Una de las novedades que ofrece la ley 27/2013 de Administración local es la (aparente) modificación del régimen que se conoce como de intervención de los Ayuntamientos en las actividades de los particulares. En rigor, no se trata de una ocurrencia del legislador español sino más bien exigencia que se impuso desde el derecho europeo y, en concreto, de la Directiva de servicios (2006/123 del Parlamento europeo y del Consejo) donde se hacen mangas y capirotes con casi todo el sistema de licencias y autorizaciones municipales que había vivido un siglo instalado en la legislación local (de España y de otros muchos países europeos). A partir de la norma europea, las cautelas implícitas en el sistema vigente solo podían sobrevivir si se justificaban “por una razón imperiosa de interés general”.
La ley española responde con entusiasmo al ímpetu liberalizador que viene de las instituciones comunitarias. Porque lo cierto es que “con carácter general, el ejercicio de actividades no se someterá a la obtención de licencia u otro medio de control preventivo”. Ahora bien, a continuación vienen los matices -de origen asimismo europeos- porque tales técnicas subsisten cuando estén amparadas en razones de orden público o seguridad, salud o protección ambiental, a menos que puedan garantizarse las actividades sin merma para el interés público mediante “una declaración responsable” o “una comunicación” de los afectados.
Interesante es también el otro supuesto: “cuando por la escasez de recursos naturales, la utilización de dominio público, la existencia de inequívocos impedimentos técnicos o en función de la existencia de servicios públicos sometidos a tarifas reguladas, el número de operadores económicos del mercado sea limitado”. En tales casos, puede establecerse el correspondiente control preventivo.
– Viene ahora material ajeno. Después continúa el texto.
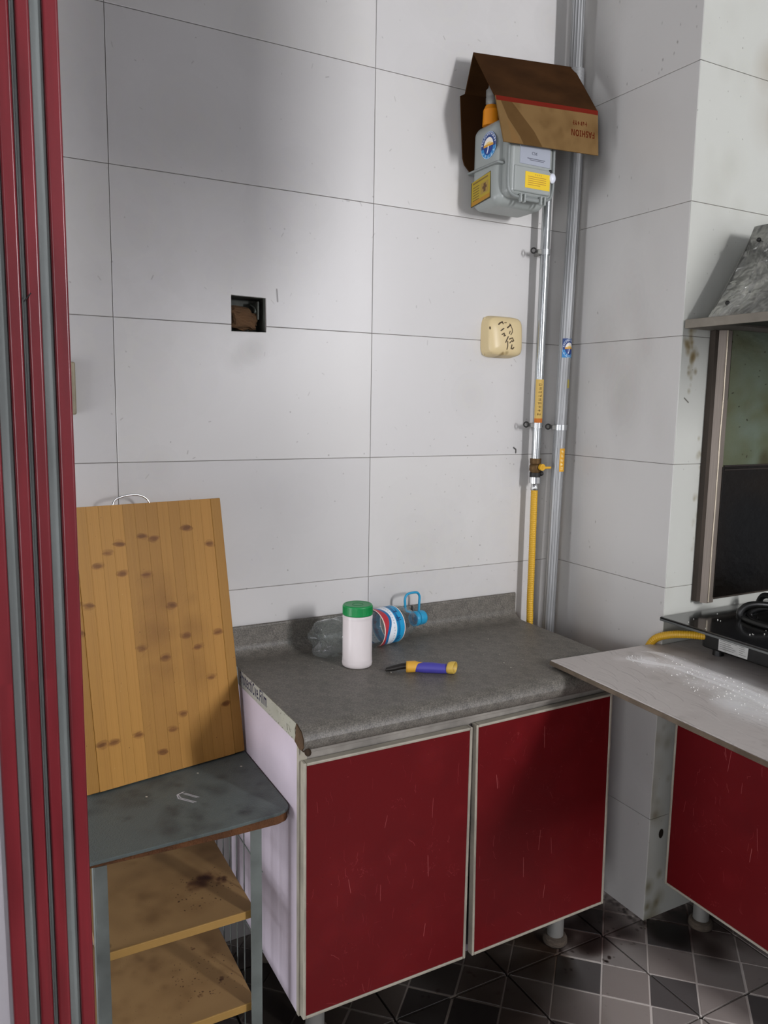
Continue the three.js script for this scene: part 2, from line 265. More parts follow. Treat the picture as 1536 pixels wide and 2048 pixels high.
{ // outer walls with their windows
  const w1 = WIN1, x0 = w1.x - w1.w / 2, x1 = w1.x + w1.w / 2, y0 = w1.y - w1.h / 2, y1 = w1.y + w1.h / 2;
  struct('wall_front', [bx(LX - 0.12, x0, -0.1, CEIL + 0.1, FRONT, FRONT + 0.12, 0), bx(x1, RX + 0.1, -0.1, CEIL + 0.1, FRONT, FRONT + 0.12, 0), bx(x0, x1, -0.1, y0, FRONT, FRONT + 0.12, 0), bx(x0, x1, y1, CEIL + 0.1, FRONT, FRONT + 0.12, 0)], M.plaster);
  const [w2, w3] = [WIN2, WIN3], zz = [-0.1, w3.z - w3.w / 2, w3.z + w3.w / 2, w2.z - w2.w / 2, w2.z + w2.w / 2, FRONT], wl = [];
  for (const i of [0, 2, 4]) wl.push(bx(LX - 0.12, LX, -0.1, CEIL + 0.1, zz[i], zz[i + 1], 0));
  for (const w of [w2, w3]) { wl.push(bx(LX - 0.12, LX, -0.1, w.y - w.h / 2, w.z - w.w / 2, w.z + w.w / 2, 0)); wl.push(bx(LX - 0.12, LX, w.y + w.h / 2, CEIL + 0.1, w.z - w.w / 2, w.z + w.w / 2, 0)); }
  struct('wall_left', wl, M.plaster);
  const f = 0.03, glow = std({ color: 0xdfe6ea, roughness: 0.3, emissive: 0xdfe8ee, emissiveIntensity: 2 });
  const a = struct('window_1', [bx(x0, x0 + f, y0, y1, FRONT, FRONT + 0.06), bx(x1 - f, x1, y0, y1, FRONT, FRONT + 0.06), bx(x0 + f, x1 - f, y0, y0 + f, FRONT, FRONT + 0.06), bx(x0 + f, x1 - f, y1 - f, y1, FRONT, FRONT + 0.06)], M.offwhite);
  part('window_pane', bx(x0 + f, x1 - f, y0 + f, y1 - f, FRONT + 0.03, FRONT + 0.036, 0), glow, a);
  [w2, w3].forEach((w, i) => {
    const z0 = w.z - w.w / 2, z1 = w.z + w.w / 2, v0 = w.y - w.h / 2, v1 = w.y + w.h / 2;
    const b = struct('window_' + (i + 2), [bx(LX - 0.06, LX, v0, v1, z0, z0 + f), bx(LX - 0.06, LX, v0, v1, z1 - f, z1), bx(LX - 0.06, LX, v0, v0 + f, z0 + f, z1 - f), bx(LX - 0.06, LX, v1 - f, v1, z0 + f, z1 - f)], M.offwhite);
    part('window_pane', bx(LX - 0.036, LX - 0.03, v0 + f, v1 - f, z0 + f, z1 - f, 0), glow, b);
  });
}
struct('trim_1', bx(-0.394, -0.1765, 1.69, CEIL, 1.86, 2.02, 0.004), M.plaster);   // unseen box added behind the camera to shade the upper-left back wall

// partition with the red door frame at the left edge
const JZ = 0.8, JX = -1.4718;
struct('wall_partition', bx(LX, JX + 0.0005, 0, CEIL, JZ - 0.09, JZ - 0.004, 0.001), std({ color: 0xa6a2a6, roughness: 0.85 }));
struct('baseboard_partition', bx(LX, JX - 0.0005, 0, 0.55, JZ - 0.004, JZ + 0.004, 0.001), std({ color: 0xa08f7c, roughness: 0.5 }));
{
  const k = 0.000517, spans = [['strip', 10, 42, 0.004, 'r'], ['channel', 42, 66, -0.006, 'g'], ['strip', 66, 92.5, 0.002, 'r'], ['channel', 92.5, 103, -0.003, 'g'], ['strip', 103, 128.5, 0.005, 'r'], ['channel', 128.5, 152, -0.004, 'g'], ['strip', 152, 182, 0.003, 'r']];
  const d = struct('door_1', bx(JX + 0.001, JX + 172 * k - 0.001, 0, CEIL, JZ - 0.1, JZ - 0.012, 0.001), M.frameRed);
  for (const [n, a, b, z, c] of spans) {
    const x0 = JX + (a - 10) * k, x1 = JX + (b - 10) * k;
    const m = c === 'r' ? M.frameRed : M.frameGrey;
    part(n === 'strip' ? 'frame_strip' : 'frame_channel', c === 'r' ? bx(x0, x1, 0, CEIL, JZ - 0.012, JZ + z, 0.003, 3) : bx(x0 + 0.0002, x1 - 0.0002, 0, CEIL, JZ - 0.012, JZ + z, 0.0012, 2), m, d);
  }
  part('scuff', rod(V(-1.4275, 1.4103, 0.8047), V(-1.4203, 1.4196, 0.8047), 0.0007, 6), M.black, d, 'dark scuff mark');
}

// ================================================================ THINGS

// ---- left base cabinet
const YC = 0.722, XL = -0.967, XR = -0.14;
const redMap = (s) => cv(768, 1080, (x, w, h) => { // scuffed and scratched laminate
  seed = s;
  for (let i = 0; i < 30; i++) blob(x, rr(0, w), rr(0, h), rr(60, 150), rnd() < 0.5 ? '130,35,38' : '70,12,16', 0.12, 5);
  const pale = (a) => `rgba(205,140,135,${a})`;
  for (let i = 0; i < 70; i++) { let px = rr(0, w), py = rr(0, h); const pts = [[px, py]]; const a = rr(-0.4, 0.4) + (rnd() < 0.25 ? 1.2 : 0); for (let k = 0; k < 4; k++) { px += Math.sin(a + k * rr(-0.3, 0.3)) * rr(2, 16); py += Math.cos(a) * rr(2, 20); pts.push([px, py]); } strokeLine(x, pts, rr(0.6, 1.6), pale(rr(0.12, 0.5))); }
  for (let i = 0; i < 6; i++) { let px = rr(60, w - 60), py = rr(60, h - 150); strokeLine(x, [[px, py], [px + rr(-12, 12), py + rr(40, 110)]], rr(1, 2), pale(0.7)); }
  for (let i = 0; i < 10; i++) { const px = rr(40, w - 40), py = rr(40, h - 40); for (let k = 0; k < 16; k++) { const qx = px + rr(-34, 34), qy = py + rr(-24, 24); strokeLine(x, [[qx, qy], [qx + rr(-9, 9), qy + rr(-4, 12)]], rr(0.6, 1.4), pale(0.36)); } }
  specks(x, 0, 0, w, h, 70, '225,185,180', 0.5, 0.7, 2.2); specks(x, 0, 0, w, h, 40, '40,8,10', 0.7, 0.8, 2.2);
}, '#600b10');
const redMat = (s) => phy({ color: 0xffffff, roughness: 0.4, specularIntensity: 0.5, map: redMap(s) });
const dirtyBase = std({ color: 0x544a40, roughness: 0.9, map: rep(tGrime, 2), bumpMap: rep(nMed, 3), bumpScale: 0.002 });
function foot(x, z, h, cabinet) { const f = part('foot', cyl(x, 0.015, z, 0.0198, h - 0.015), M.zinc, cabinet); part('foot_base', lathe([[0, 0], [0.029, 0], [0.03, 0.004], [0.0295, 0.013], [0.0265, 0.019], [0.021, 0.021], [0, 0.0212]]).translate(x, 0, z), dirtyBase, f, 'dirt-caked flared base'); }
const cab = thing('base_cabinet', 'white kitchen base cabinet with two scratched red doors in pale edging, under the grey worktop', 'cabinet', [-0.57, 0, 0.22]);
part('side_panel', bx(XL, XL + 0.016, 0.127, 0.684, 0.02, 0.428), M.panel, cab);
part('edge_strip', bx(XL - 0.0005, XL + 0.0165, 0.127, 0.684, 0.428, 0.4385, 0.001), M.offwhite, cab, 'pale aluminium edge strip');
part('side_panel', bx(-0.197, -0.181, 0.127, 0.684, 0.02, 0.4385), M.panel, cab);
part('back_panel', bx(XL + 0.016, -0.197, 0.127, 0.684, 0.02, 0.03), M.panel, cab);
part('bottom_panel', bx(XL + 0.016, -0.197, 0.127, 0.143, 0.03, 0.434), M.panel, cab);
part('front_rail', [bx(XL + 0.0166, -0.198, 0.648, 0.684, 0.418, 0.4345), bx(XL + 0.018, -0.2, 0.664, 0.676, 0.4345, 0.4395)], M.rail, cab);
part('divider', bx(-0.592, -0.576, 0.143, 0.648, 0.03, 0.434), M.panel, cab);
function door(cabinet, w, h, s, place) {
  const t = 0.0062, z0 = 0, z1 = 0.017, trims = [bx(-w / 2, -w / 2 + t, 0, h, z0, z1, 0.002, 2), bx(w / 2 - t, w / 2, 0, h, z0, z1, 0.002, 2), bx(-w / 2 + t, w / 2 - t, 0, t, z0, z1, 0.002, 2), bx(-w / 2 + t, w / 2 - t, h - t, h, z0, z1, 0.002, 2)];
  const g = uvBy(bx(-w / 2 + t - 0.001, w / 2 - t + 0.001, t - 0.001, h - t + 0.001, 0.001, 0.0148, 0.0005), (x, y) => [x / w + 0.5, y / h]);
  const o = origin.get(cabinet), d = new THREE.Mesh(g, redMat(s)); d.name = 'door'; d.castShadow = d.receiveShadow = true; cabinet.add(d); place(d, o);
  const e = new THREE.Mesh(join(trims), M.offwhite); e.name = 'door_edging'; e.castShadow = e.receiveShadow = true; d.add(e); return d;
}
door(cab, 0.3765, 0.522, 101, (d, o) => { d.position.set(-0.7765 - o[0], 0.131, 0.4395 - o[2]); });
door(cab, 0.380, 0.525, 202, (d, o) => { d.position.set(-0.3815 - o[0], 0.133, 0.4395 - o[2]); d.rotation.z = 0.016; });
for (const [x, z] of [[-0.255, 0.365], [-0.9, 0.365], [-0.255, 0.09], [-0.9, 0.09]]) foot(x, z, 0.127, cab);

// ---- left worktop
const top1 = thing('worktop', 'dark grey speckled kitchen worktop with raised back edge, over the two red doors', 'worktop', [-0.553, 0.684, 0.23]);
const prof = (s) => { s.moveTo(0.002, 0.684); s.lineTo(0.002, 0.79); s.quadraticCurveTo(0.003, 0.793, 0.007, 0.793); s.quadraticCurveTo(0.0115, 0.793, 0.012, 0.789); s.lineTo(0.0125, 0.748); s.quadraticCurveTo(0.0145, 0.724, 0.05, YC); s.lineTo(0.432, YC); s.quadraticCurveTo(0.458, 0.7215, 0.4655, 0.7); s.quadraticCurveTo(0.467, 0.686, 0.459, 0.680); s.lineTo(0.452, 0.680); s.lineTo(0.448, 0.684); s.closePath(); return s; };
{
  const g = new THREE.ExtrudeGeometry(prof(new THREE.Shape()), { depth: XR - XL, bevelEnabled: false, curveSegments: 12 });
  g.rotateY(-Math.PI / 2); g.scale(-1, 1, 1); flip(g); g.translate(XL, 0, 0); // profile (u,v) -> (z,y), running along +x
  part('top_slab', uvm(g), M.counter, top1);
  const strip = cv(1024, 96, (x, w, h) => { // z 0.035..0.437
    for (let i = 0; i < 12; i++) blob(x, rr(0, w), rr(0, h), 60, '150,150,135', 0.12, 6);
    const grd = x.createLinearGradient(0, 0, w, 0); grd.addColorStop(0, 'rgba(140,150,190,0.3)'); grd.addColorStop(0.45, 'rgba(160,170,185,0.2)'); grd.addColorStop(1, 'rgba(160,160,130,0.1)'); x.fillStyle = grd; x.fillRect(0, 0, w, h);
    x.save(); x.translate(160, 70); x.scale(1.0, 1.45); x.fillStyle = '#0f2052'; x.font = 'bold 60px sans-serif'; x.fillText('ProtectiCve.Film', 0, 0, 440); x.restore();
    specks(x, 560, 0, 470, h, 40, '40,38,25', 0.9, 1, 5); specks(x, 0, 84, w, 12, 50, '50,45,35', 0.7, 1, 5); specks(x, 0, 0, w, 6, 40, '45,42,38', 0.8, 1, 5);
    strokeLine(x, [[1003, 6], [985, 40], [990, 60]], 7, 'rgba(25,25,12,0.9)'); strokeLine(x, [[880, 50], [890, 75]], 6, 'rgba(40,38,28,0.8)'); strokeLine(x, [[905, 48], [925, 72]], 4, 'rgba(40,38,28,0.8)');
  }, '#dcdcd2');
  const sg = slab([[0.03, 0.6845], [0.421, 0.6845], [0.426, 0.7], [0.4285, 0.7205], [0.05, 0.7212], [0.03, 0.7225]], 'zy', XL - 0.0011, 0.0012, 0);
  uvBy(sg, (x, y, z) => [(z - 0.035) / 0.402, (y - 0.684) / 0.0385]);
  part('end_strip', sg, std({ color: 0xc9c9c2, roughness: 0.5, map: strip }), top1, 'pale end strip printed with blue letters');
  const cs = [[0.4215, 0.6845], [0.4265, 0.7], [0.429, 0.7212], [0.452, 0.714], [0.4615, 0.702], [0.4635, 0.688], [0.456, 0.679], [0.444, 0.6775]];
  part('raw_edge', [slab(cs, 'zy', XL - 0.0025, 0.004, 0.0008), new THREE.IcosahedronGeometry(0.007, 1).scale(0.9, 1.1, 1.2).translate(-0.96, 0.678, 0.464), new THREE.IcosahedronGeometry(0.006, 1).scale(0.8, 1.6, 1).translate(-0.963, 0.683, 0.452)], M.chip, top1, 'broken brown chipboard corner');
}

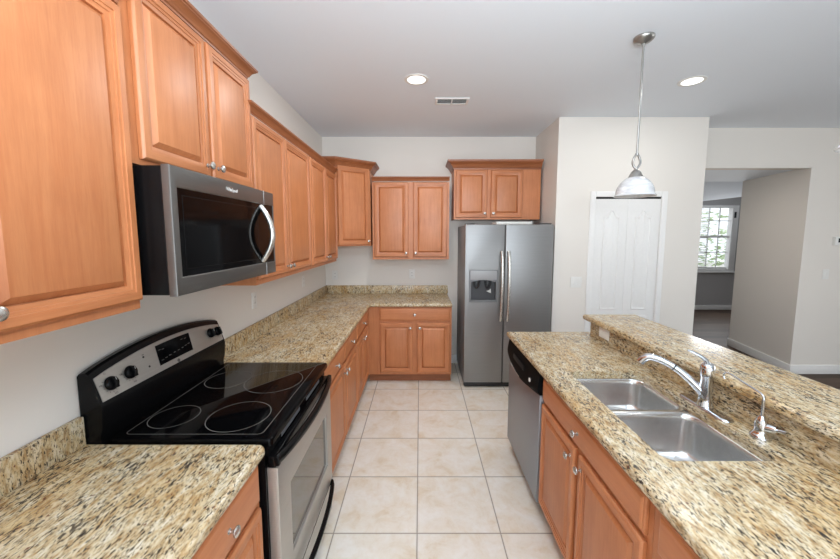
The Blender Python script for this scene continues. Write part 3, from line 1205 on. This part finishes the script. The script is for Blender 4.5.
# storage drawer
m = MB()
m.box(0.012, W - 0.012, -0.036, -0.002, 0.035, 0.205, 0.006)
so = m.build('storage_drawer', M['steel_range'], t)
m = MB()
hp = []
for k in range(25):
    u = k / 24
    hp.append((0.02 + (W - 0.04) * u, -0.038 - 0.040 * math.sin(PI * u) ** 0.6, 0.207))
m.tube(hp, 0.012, 12)
m.box(0.012, W - 0.012, -0.036, -0.002, 0.203, 0.215)
m.build('drawer_handle', M['black'], so, angle=50)
m = MB()
for x in (0.05, W - 0.05):
    for y in (0.05, 0.55):
        m.box(x - .02, x + .02, y - .02, y + .02, 0, 0.041)
m.build('feet', M['dark_plastic'], t)

# ------------------------------------------------------------------ microwave
t = thing('microwave_oven', 'stainless over-the-range microwave hung above the range', 'microwave', (0.40, 1.128, 1.448), R(90))
W = 0.784
MH = 0.430
MB().box(0.001, W - 0.001, 0.030, 0.395, 0.004, MH - 0.004, 0.003).build('microwave_body', M['black'], t)
fr_ = MB().frame((0, W, 0, MH), (0.030, W - 0.012, 0.062, MH - 0.070), 0.028, 0.0, 0.006).build('door_frame', M['steel_dark'], t)
MB().box(0.028, W - 0.010, 0.004, 0.020, 0.060, MH - 0.068).build('door_glass', M['black_glass'], fr_)
m = MB()
m.frame((0.055, 0.60, 0.085, MH - 0.092), (0.058, 0.597, 0.088, MH - 0.095), 0.0045, 0.0032, 0.0004)
m.build('glass_edge_line', M['black'], fr_)
MB().box(0.664, 0.667, -0.0008, 0.004, 0.0, 0.062).box(0.664, 0.667, -0.0008, 0.004, MH - 0.070, MH).build('door_seam', M['pale_grey'], fr_)
m = MB()
hp = []
for k in range(21):
    u = k / 20
    hp.append((0.640, 0.008 - 0.058 * math.sin(PI * u) ** 0.85, 0.072 + 0.278 * u))
m.tube(hp, 0.015, 14, flat=(0.8, 1.2))
m.build('handle', M['nickel'], t, angle=50)
text_mesh('logo', 'Whirlpool', 0.021, M['white_plastic'], t, (0.365, -0.0012, MH - 0.036), (R(90), 0, 0))
m = MB()
n = 20
lo = []
for k in (0, 1):
    lo.append([(0.352 + (0.034 - .0022 * k) * math.cos(R(200 + 300 * i / n)), -0.0012, MH - 0.036 + (0.011 - .0014 * k) * math.sin(R(200 + 300 * i / n))) for i in range(n + 1)])
m.loft(lo, False, False, closed=False)
m.build('logo_swirl', M['nickel'], t)
MB().box(0.05, W - 0.05, 0.06, 0.36, -0.002, 0.006).build('vent_grille', M['dark_plastic'], t)

# ------------------------------------------------------------------ refrigerator
FX, FY, FW, FH = 1.668, 3.60, 0.925, 1.765
t = thing('refrigerator', 'stainless side-by-side refrigerator with water dispenser in the alcove', 'refrigerator', (FX, FY, 0))
MB().box(0.004, FW - 0.004, 0.065, 0.72, 0.05, FH - 0.01, 0.004).build('fridge_body', M['fridge_side'], t)
SEAM = 0.418
RE = (0.055, 0.345, 0.95, 1.285)
dl = MB().frame((0.002, SEAM - 0.003, 0.062, FH), RE, 0.062, 0.0, 0.012).build('freezer_door', M['steel_v'], t)
d2 = MB().box(SEAM + 0.003, FW - 0.002, 0.0, 0.062, 0.062, FH, 0.012, 3).build('fridge_door', M['steel_v'], t)
MB().box(SEAM - 0.004, SEAM + 0.004, 0.02, 0.06, 0.07, FH - 0.01).build('door_gasket', M['dark_plastic'], t)
m = MB()
m.frame((RE[0] - 0.004, RE[1] + 0.004, RE[2] - 0.004, RE[3] + 0.004), (RE[0] + 0.014, RE[1] - 0.014, RE[2] + 0.02, RE[3] - 0.10), 0.02, -0.004, 0.004)
dp = m.build('dispenser_surround', M['grey_plastic'], dl)
m = MB()
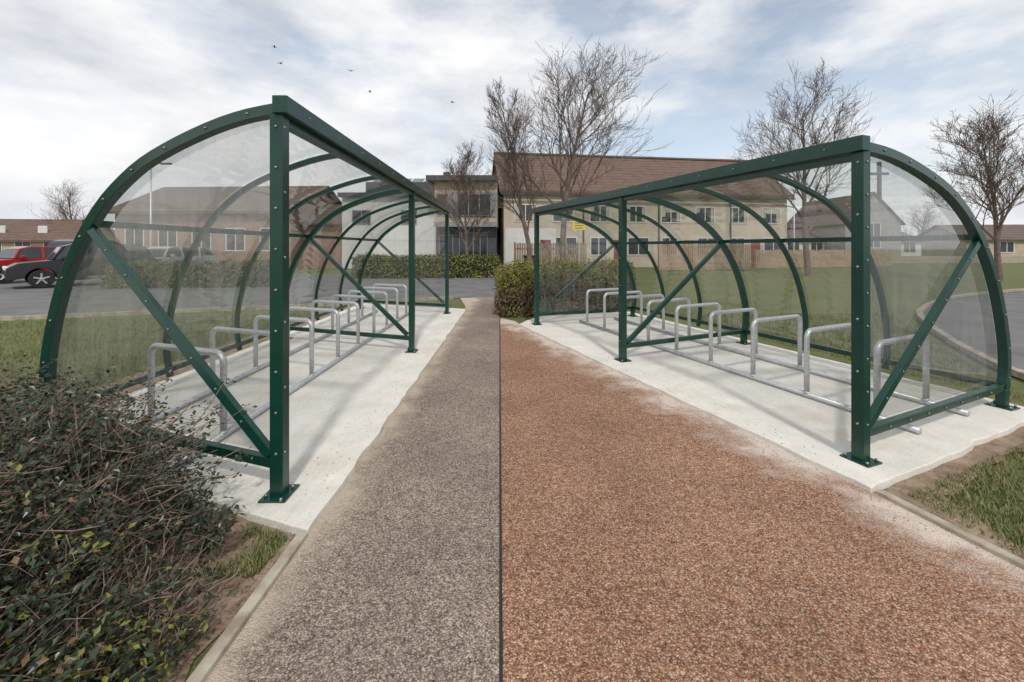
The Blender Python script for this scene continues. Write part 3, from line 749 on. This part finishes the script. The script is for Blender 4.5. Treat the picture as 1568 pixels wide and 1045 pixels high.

Esto por lo que se refiere a las actividades. Como es el caso de que estas normalmente necesitan instalaciones para llevarlas a cabo, entonces vuelve la exigencia de licencia o autorización (párrafo segundo de este artículo 84 bis) si está prevista en una ley (que será del Estado o de las Comunidades autónomas según la distribución constitucional de competencias) y además tales actividades pueden originar daños medioambientales, sanitarios, urbanísticos o al patrimonio histórico. La evaluación de este riesgo la diseña con carácter general este precepto de suerte que se atreve a medirlo en función de datos como la potencia energética instalada; la capacidad o aforo del local; la contaminación acústica que produzca; la composición de las aguas residuales que vierta y su capacidad de depuración; la existencia de materiales inflamables o contaminantes en el interior de las instalaciones; su vinculación con bienes del patrimonio histórico que puedan verse afectados.
Por último, la ley quiere salir al paso del conflictivo asunto de la convivencia de estas licencias con otras previstas en la legislación estatal o autonómica. A tal efecto señala que solo podrán establecerse cuando la entidad local logre justificar el interés concreto que se trata de amparar y siempre que el mismo no se encuentre ya protegido por otra norma. Un precepto este nada claro pues reenvía a normas de distinto origen, incluidas las propias municipales a través de Ordenanzas.
Entiendo que la potestad inspectora de los Ayuntamientos queda intacta pues su objeto siempre será comprobar la observancia de las normas, especialmente las urbanísticas, de seguridad, etc.
En puridad no hay un cambio sustancial respecto de lo que ya estaba en el ordenamiento de suerte que estamos un poco siempre dando vueltas a lo mismo como es fama hace el cangilón de noria.